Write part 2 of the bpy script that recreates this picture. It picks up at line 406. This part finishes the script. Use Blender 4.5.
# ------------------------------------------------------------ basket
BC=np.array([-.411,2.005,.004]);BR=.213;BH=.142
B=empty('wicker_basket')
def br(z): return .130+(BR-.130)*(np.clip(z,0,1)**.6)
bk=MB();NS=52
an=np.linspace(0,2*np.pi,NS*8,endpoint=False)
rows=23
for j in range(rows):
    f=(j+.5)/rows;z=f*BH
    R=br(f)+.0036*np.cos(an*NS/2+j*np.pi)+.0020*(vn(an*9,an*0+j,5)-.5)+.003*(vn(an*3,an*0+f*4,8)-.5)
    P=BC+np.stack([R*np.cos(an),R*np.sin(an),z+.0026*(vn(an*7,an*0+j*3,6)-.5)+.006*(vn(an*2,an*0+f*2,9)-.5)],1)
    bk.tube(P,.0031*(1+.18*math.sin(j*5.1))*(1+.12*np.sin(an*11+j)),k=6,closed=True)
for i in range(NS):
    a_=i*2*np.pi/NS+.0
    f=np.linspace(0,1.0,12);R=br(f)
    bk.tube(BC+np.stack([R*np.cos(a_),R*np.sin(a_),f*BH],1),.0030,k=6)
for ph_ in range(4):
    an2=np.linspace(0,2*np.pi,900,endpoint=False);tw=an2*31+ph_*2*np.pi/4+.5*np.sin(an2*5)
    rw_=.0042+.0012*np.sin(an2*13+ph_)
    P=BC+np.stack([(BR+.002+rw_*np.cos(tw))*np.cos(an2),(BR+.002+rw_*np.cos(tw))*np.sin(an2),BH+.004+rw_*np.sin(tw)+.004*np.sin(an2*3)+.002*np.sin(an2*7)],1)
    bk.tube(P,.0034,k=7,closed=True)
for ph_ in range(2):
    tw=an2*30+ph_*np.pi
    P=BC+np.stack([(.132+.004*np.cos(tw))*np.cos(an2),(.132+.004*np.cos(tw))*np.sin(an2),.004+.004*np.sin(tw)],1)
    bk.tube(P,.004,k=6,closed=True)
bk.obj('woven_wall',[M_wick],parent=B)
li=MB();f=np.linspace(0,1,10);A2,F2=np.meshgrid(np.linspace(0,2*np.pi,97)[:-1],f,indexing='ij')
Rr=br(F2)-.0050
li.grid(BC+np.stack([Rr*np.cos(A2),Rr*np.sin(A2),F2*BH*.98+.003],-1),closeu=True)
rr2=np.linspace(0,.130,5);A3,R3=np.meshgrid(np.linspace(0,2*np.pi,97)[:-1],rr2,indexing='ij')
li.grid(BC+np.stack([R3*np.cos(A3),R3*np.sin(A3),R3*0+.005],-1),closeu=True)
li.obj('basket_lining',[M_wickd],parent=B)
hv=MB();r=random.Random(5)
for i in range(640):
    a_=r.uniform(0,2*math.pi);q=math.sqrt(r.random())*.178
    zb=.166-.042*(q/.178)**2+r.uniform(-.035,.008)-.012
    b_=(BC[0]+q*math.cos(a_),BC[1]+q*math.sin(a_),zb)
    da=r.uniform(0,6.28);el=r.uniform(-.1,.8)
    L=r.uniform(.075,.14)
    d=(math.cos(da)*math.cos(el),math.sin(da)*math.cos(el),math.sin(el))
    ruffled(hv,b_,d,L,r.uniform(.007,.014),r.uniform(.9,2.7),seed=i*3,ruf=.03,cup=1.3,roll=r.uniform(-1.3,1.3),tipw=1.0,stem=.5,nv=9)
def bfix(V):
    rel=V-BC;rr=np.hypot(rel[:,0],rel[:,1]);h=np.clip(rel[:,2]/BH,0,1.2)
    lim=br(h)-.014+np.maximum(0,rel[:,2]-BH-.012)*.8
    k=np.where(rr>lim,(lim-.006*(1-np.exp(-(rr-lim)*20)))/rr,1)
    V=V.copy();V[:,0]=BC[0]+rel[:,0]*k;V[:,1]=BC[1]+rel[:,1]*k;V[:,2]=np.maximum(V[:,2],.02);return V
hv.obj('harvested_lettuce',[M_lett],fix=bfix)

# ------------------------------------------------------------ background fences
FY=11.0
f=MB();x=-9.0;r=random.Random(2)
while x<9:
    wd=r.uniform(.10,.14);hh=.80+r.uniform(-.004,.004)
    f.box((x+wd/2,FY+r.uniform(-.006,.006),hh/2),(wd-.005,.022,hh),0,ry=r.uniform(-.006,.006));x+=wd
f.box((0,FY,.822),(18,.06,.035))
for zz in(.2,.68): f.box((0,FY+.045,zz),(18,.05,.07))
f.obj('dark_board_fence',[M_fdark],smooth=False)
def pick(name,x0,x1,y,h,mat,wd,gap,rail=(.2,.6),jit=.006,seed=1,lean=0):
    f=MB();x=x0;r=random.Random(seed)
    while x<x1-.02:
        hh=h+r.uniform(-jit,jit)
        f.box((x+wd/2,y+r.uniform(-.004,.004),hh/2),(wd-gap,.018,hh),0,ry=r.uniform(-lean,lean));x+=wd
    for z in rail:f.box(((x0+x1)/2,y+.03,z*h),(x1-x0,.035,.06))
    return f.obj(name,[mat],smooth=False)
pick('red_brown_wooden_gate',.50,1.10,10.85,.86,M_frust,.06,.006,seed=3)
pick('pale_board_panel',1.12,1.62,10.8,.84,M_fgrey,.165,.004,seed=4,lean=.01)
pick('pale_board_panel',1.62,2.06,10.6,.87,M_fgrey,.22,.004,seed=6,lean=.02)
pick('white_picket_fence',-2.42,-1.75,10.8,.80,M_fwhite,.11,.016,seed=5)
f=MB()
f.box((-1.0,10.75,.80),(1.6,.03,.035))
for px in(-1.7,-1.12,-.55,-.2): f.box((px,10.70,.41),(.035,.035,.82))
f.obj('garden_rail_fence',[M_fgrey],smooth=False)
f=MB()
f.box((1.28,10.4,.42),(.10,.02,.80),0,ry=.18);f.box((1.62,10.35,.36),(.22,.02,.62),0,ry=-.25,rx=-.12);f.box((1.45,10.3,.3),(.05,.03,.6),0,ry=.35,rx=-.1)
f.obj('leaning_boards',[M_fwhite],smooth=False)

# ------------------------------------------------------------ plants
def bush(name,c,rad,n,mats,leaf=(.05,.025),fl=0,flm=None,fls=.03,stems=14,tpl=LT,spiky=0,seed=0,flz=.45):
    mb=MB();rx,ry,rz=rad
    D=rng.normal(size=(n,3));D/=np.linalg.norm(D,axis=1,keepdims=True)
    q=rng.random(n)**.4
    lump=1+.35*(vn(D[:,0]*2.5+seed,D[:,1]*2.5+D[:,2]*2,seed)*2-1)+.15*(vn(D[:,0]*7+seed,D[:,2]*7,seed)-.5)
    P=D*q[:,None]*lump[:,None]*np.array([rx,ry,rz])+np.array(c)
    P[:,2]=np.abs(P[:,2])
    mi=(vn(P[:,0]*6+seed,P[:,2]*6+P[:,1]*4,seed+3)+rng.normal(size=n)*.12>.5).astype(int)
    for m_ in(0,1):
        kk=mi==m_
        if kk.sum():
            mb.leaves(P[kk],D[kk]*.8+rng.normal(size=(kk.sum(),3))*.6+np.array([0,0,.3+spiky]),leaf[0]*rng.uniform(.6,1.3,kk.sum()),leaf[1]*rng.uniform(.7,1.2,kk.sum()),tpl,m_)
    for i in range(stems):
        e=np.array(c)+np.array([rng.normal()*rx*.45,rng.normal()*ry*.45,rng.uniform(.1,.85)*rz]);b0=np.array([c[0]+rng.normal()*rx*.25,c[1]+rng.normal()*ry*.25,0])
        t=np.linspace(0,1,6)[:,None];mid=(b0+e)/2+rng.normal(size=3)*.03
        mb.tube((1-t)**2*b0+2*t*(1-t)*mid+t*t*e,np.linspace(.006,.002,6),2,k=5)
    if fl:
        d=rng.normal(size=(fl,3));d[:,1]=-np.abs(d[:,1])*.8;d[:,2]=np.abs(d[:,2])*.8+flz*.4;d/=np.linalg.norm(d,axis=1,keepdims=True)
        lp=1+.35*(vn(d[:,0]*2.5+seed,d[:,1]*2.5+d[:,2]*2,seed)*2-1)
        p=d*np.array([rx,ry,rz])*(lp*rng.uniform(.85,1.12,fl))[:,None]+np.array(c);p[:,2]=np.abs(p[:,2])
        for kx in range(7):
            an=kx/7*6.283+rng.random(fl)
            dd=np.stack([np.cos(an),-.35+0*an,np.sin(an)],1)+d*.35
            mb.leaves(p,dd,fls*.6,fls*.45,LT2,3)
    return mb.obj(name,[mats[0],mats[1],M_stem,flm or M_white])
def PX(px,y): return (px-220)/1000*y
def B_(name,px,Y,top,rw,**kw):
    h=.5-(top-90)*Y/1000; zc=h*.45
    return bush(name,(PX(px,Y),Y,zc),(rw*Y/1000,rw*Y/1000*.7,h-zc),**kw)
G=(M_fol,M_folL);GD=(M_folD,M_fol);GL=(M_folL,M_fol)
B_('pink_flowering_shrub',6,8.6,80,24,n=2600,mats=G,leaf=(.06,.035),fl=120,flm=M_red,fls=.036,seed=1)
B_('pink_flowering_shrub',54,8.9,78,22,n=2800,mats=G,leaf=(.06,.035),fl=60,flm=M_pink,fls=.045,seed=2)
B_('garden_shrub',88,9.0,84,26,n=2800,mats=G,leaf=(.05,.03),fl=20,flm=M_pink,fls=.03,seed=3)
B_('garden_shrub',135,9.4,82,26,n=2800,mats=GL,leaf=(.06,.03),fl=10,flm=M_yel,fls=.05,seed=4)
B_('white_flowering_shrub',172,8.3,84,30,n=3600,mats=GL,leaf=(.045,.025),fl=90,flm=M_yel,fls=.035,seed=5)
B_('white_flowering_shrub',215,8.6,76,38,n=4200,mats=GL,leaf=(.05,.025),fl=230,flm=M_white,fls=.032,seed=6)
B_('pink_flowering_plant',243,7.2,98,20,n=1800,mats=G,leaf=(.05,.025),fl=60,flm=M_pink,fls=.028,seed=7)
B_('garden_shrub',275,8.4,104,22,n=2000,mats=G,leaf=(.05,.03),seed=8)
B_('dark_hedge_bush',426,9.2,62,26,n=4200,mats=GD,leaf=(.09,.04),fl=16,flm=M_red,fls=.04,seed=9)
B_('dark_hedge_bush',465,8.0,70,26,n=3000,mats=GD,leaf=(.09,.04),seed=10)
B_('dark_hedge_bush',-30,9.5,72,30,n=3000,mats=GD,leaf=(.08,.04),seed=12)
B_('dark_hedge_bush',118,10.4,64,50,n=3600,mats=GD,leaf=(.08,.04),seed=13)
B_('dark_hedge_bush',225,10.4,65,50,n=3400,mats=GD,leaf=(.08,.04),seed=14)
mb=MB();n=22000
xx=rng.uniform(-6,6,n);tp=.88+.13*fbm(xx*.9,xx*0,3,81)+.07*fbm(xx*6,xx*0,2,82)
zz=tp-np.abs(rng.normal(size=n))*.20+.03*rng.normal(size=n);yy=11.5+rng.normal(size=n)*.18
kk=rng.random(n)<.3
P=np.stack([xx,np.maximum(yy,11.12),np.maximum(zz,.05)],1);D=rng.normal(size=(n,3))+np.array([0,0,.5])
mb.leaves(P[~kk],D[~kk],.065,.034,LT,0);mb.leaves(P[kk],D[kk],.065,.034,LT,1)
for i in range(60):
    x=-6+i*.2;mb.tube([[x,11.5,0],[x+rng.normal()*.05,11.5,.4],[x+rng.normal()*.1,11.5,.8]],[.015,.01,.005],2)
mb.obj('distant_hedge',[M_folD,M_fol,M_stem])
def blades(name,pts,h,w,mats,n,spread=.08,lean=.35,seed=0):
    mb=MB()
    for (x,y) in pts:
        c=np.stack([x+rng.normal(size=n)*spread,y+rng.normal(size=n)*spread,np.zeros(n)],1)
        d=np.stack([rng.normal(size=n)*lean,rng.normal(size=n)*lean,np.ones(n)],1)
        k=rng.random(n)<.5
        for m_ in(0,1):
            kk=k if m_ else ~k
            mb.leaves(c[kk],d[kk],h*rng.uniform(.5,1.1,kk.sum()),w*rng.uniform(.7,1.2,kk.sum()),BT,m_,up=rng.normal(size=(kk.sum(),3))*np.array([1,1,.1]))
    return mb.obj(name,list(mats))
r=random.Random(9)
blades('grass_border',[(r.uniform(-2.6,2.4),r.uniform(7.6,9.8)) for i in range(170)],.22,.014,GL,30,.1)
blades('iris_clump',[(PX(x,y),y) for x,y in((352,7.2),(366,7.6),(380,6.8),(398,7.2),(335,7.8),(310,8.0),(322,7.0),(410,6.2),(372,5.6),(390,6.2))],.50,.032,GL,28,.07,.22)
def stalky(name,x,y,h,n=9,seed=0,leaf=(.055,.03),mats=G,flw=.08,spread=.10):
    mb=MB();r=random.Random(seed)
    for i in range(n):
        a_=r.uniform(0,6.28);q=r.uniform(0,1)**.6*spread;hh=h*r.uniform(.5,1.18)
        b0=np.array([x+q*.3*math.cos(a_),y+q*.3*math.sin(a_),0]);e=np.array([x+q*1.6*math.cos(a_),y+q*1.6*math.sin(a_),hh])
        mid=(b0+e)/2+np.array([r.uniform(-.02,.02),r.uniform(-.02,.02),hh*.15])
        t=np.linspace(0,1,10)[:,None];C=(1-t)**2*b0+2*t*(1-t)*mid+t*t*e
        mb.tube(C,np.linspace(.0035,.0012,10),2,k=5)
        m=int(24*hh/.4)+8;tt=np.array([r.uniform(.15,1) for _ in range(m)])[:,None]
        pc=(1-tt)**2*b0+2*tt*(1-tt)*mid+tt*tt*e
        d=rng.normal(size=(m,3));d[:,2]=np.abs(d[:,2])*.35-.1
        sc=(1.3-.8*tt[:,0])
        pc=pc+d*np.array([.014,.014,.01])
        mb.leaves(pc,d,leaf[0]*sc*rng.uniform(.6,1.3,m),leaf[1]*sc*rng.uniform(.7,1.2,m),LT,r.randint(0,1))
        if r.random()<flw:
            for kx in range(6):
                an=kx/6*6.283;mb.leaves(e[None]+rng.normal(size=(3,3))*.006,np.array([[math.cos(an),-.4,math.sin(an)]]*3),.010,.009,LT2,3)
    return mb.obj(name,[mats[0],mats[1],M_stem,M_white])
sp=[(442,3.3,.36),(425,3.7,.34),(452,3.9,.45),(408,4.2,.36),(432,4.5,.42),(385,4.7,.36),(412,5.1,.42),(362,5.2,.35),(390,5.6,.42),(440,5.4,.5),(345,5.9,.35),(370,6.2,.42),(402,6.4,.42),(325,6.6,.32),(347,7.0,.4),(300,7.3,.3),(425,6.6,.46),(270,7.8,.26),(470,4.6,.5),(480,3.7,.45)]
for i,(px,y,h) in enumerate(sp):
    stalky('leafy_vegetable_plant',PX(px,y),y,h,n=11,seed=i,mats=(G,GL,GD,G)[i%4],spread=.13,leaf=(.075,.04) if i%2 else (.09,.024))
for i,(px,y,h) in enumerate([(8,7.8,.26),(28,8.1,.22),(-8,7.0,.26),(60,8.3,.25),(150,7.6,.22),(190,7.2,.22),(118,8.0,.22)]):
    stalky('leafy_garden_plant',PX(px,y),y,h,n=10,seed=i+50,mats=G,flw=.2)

TASK INSTRUCTIONS: Lines that include the word "linspace" are to be extracted from the data above.

RESPONSE BELOW:
an=np.linspace(0,2*np.pi,NS*8,endpoint=False)
    f=np.linspace(0,1.0,12);R=br(f)
    an2=np.linspace(0,2*np.pi,900,endpoint=False);tw=an2*31+ph_*2*np.pi/4+.5*np.sin(an2*5)
li=MB();f=np.linspace(0,1,10);A2,F2=np.meshgrid(np.linspace(0,2*np.pi,97)[:-1],f,indexing='ij')
rr2=np.linspace(0,.130,5);A3,R3=np.meshgrid(np.linspace(0,2*np.pi,97)[:-1],rr2,indexing='ij')
        t=np.linspace(0,1,6)[:,None];mid=(b0+e)/2+rng.normal(size=3)*.03
        mb.tube((1-t)**2*b0+2*t*(1-t)*mid+t*t*e,np.linspace(.006,.002,6),2,k=5)
        t=np.linspace(0,1,10)[:,None];C=(1-t)**2*b0+2*t*(1-t)*mid+t*t*e
        mb.tube(C,np.linspace(.0035,.0012,10),2,k=5)